7. Which is tougher for you- onscreen acting or voice? And does voice bring particular challenges to you, because you’re such an amazing actor, bringing so much emotion and life into the character, when you can only do it through your voices?
“It’s part of my training to surrender one’s whole physical side to an animating genius who is thousands of miles away and maybe there’s 12 of them working on Bagheera’s body. That’s very exciting and allows me or makes it very imperative that I explain to them through my voice, so that they can hear what I’m doing and they can animate to my voice. It is all very exciting. Story telling for me is, is the essential thing, so if I’m telling a story with my voice or my body or my voice, my body and an action, and then in a costume and then all sorts of things added on, the essential is the story telling.”- Sir Ben Kingsley
8. Could you tell us a little bit about the recording process and how long it took?
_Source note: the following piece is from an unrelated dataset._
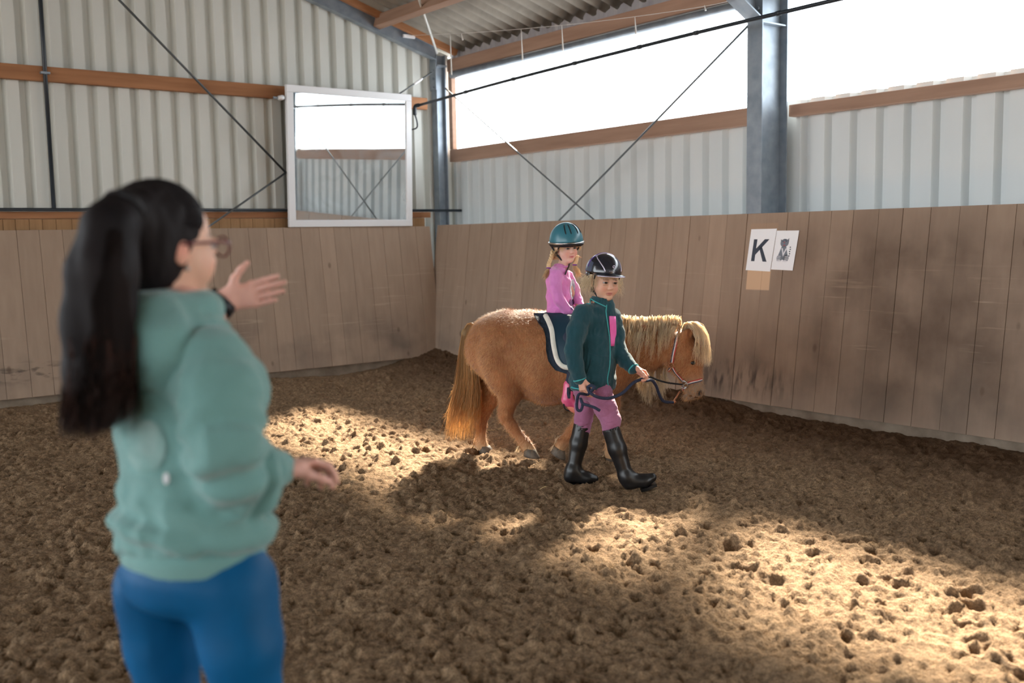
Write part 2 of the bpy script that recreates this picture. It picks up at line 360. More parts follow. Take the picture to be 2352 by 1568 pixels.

He told us it was spread out at least a year. He told us how Jon was developing it, he was able to show the actors more and more about how their physical shape would open on the screen. He told us he had two days filming with Neel which was great, to establish a wonderful dynamic between the two of them.
” You really cannot embark on a massive project like this unless you’re the director. He or she, has amazing taste and judgment. Ah, and Jon has both and therefore given that he has the the intelligence to see the bigger picture always in his head, he was a wonderful guide as to tone, timbre and pitch in the film. It was really wonderful experience.” – Sir Ben Kingsley
It was a great experience getting to interview Sir Ben Kingsley! Be sure to see him in The Jungle Book which is in theaters everywhere now in 3D, RealD 3D, and IMAX 3D!